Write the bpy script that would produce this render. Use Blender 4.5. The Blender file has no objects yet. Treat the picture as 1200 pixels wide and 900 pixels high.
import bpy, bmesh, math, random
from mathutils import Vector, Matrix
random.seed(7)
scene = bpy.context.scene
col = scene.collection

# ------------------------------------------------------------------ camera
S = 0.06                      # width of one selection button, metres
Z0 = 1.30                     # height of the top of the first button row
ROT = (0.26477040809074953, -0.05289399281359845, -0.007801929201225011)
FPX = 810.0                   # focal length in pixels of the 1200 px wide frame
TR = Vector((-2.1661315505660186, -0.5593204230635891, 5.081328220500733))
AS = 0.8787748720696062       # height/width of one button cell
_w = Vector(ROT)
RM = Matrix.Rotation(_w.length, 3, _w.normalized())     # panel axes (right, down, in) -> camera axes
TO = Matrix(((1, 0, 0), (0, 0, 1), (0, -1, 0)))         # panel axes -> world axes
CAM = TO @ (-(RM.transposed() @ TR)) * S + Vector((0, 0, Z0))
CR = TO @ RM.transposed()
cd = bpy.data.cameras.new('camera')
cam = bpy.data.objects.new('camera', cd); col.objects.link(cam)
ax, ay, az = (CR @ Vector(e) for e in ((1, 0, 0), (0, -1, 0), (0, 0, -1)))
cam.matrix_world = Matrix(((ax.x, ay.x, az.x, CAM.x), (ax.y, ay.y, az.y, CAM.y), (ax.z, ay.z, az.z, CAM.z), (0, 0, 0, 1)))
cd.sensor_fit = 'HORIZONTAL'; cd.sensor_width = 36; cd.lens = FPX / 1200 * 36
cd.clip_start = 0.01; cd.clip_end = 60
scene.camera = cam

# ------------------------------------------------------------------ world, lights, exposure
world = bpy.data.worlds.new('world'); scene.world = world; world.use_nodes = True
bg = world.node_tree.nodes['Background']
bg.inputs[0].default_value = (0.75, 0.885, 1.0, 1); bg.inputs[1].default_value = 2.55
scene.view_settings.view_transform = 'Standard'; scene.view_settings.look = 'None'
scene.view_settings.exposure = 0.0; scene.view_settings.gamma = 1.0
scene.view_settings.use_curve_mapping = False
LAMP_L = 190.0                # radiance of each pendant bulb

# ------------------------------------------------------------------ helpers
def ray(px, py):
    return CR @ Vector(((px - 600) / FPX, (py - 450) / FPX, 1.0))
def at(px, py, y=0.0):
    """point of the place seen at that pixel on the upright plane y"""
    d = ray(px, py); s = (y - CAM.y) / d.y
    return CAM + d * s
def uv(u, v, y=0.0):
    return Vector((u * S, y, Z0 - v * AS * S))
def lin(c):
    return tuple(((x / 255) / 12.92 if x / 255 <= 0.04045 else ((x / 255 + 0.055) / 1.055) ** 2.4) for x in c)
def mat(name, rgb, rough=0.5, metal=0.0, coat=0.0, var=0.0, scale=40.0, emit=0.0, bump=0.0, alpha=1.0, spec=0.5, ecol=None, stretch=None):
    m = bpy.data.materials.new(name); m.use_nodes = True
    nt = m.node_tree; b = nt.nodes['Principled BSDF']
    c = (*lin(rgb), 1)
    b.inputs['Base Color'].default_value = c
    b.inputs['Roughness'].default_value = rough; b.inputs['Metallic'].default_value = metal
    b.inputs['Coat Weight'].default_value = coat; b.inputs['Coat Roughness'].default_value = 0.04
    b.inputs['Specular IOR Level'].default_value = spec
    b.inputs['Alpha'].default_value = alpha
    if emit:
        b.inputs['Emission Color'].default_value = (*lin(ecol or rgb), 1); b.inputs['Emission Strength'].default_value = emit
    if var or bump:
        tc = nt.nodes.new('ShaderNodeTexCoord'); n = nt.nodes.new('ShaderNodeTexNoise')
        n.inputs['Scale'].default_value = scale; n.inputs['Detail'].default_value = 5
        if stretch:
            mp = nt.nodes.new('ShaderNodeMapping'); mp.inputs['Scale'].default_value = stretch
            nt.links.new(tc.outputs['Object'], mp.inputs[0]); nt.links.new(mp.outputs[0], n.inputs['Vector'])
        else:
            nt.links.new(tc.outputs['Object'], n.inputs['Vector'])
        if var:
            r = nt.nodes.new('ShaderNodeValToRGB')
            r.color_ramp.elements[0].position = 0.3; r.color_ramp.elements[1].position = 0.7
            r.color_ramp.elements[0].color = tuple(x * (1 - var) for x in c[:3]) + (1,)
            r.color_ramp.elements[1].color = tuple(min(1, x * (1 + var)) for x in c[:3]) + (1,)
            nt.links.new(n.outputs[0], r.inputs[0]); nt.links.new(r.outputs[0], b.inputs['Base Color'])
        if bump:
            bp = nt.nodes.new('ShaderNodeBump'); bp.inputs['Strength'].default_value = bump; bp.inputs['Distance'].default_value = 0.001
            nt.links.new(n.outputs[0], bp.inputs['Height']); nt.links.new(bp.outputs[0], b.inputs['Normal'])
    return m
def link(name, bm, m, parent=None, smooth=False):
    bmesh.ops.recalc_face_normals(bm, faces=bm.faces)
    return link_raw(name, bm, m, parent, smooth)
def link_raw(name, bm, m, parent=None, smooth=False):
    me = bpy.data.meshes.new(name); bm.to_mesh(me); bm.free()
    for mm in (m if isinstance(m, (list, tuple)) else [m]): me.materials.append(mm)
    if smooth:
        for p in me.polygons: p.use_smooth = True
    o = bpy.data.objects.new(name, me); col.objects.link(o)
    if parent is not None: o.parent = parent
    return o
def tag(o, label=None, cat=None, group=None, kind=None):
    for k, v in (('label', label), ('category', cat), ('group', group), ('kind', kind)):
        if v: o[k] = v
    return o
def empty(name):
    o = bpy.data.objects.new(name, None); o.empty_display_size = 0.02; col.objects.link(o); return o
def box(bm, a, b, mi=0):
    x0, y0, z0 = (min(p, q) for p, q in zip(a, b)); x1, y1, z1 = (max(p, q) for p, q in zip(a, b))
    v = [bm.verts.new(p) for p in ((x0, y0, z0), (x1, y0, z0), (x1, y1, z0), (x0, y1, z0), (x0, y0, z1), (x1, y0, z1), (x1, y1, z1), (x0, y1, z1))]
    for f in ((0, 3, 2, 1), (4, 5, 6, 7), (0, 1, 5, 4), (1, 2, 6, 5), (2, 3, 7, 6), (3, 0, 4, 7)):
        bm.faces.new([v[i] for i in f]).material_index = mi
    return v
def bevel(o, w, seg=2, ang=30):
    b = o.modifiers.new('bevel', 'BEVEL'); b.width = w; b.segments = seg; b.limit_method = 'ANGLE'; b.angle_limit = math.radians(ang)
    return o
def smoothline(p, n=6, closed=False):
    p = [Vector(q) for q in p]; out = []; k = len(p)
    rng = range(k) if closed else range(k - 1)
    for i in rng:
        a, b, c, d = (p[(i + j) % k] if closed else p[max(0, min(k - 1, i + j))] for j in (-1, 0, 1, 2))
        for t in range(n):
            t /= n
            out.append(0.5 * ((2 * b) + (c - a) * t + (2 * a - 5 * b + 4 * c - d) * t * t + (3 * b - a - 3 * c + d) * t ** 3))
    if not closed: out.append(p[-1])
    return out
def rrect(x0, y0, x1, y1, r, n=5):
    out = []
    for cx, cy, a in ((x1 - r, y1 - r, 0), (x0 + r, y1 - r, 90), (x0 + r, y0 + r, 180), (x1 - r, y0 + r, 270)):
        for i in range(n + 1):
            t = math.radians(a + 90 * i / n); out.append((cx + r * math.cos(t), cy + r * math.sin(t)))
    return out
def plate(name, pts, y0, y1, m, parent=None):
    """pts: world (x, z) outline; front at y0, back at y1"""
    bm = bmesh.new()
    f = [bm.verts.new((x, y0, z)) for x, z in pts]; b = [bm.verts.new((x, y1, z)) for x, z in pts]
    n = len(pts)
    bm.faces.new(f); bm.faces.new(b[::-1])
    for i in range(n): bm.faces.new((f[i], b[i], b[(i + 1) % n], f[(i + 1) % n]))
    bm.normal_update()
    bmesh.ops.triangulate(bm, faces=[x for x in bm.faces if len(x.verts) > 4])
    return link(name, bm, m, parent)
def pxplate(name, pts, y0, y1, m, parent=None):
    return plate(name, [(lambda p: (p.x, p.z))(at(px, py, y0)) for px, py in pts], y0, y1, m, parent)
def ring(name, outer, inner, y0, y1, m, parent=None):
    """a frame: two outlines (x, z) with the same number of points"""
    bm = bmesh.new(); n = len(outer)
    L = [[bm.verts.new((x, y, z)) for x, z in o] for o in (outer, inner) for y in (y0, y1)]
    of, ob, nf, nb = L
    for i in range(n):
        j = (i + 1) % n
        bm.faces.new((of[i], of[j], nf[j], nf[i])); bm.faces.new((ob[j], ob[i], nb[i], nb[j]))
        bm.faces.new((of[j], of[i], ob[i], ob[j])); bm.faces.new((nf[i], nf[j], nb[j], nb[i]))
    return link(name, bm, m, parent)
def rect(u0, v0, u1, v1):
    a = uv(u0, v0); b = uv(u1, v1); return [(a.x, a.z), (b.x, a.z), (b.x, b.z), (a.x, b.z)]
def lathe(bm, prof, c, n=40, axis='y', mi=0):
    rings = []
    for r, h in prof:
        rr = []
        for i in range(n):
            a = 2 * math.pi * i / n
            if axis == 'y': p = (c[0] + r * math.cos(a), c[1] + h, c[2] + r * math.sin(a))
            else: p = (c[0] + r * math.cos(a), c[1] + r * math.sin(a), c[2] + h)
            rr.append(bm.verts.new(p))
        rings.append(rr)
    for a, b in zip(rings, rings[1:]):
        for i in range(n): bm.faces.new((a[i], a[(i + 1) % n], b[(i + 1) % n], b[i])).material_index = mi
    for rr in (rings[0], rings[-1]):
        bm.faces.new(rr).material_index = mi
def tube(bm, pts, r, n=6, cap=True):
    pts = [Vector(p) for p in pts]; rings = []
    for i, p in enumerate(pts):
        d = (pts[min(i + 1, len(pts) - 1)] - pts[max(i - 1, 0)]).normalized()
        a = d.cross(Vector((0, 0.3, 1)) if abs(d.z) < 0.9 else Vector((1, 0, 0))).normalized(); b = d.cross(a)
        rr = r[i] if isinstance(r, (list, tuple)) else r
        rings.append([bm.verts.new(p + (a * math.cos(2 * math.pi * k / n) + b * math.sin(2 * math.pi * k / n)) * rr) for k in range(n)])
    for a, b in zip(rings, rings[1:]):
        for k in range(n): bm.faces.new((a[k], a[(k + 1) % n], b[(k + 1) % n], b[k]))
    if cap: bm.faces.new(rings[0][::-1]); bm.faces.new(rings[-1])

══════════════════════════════

Work to be completed
Please print exactly what appears from the first line of the data through the line with "col = scene.collection", including both of those lines and nothing past them.

Reply to the exercise
Write the bpy script that would produce this render. Use Blender 4.5. The Blender file has no objects yet. Treat the picture as 1200 pixels wide and 900 pixels high.
import bpy, bmesh, math, random
from mathutils import Vector, Matrix
random.seed(7)
scene = bpy.context.scene
col = scene.collection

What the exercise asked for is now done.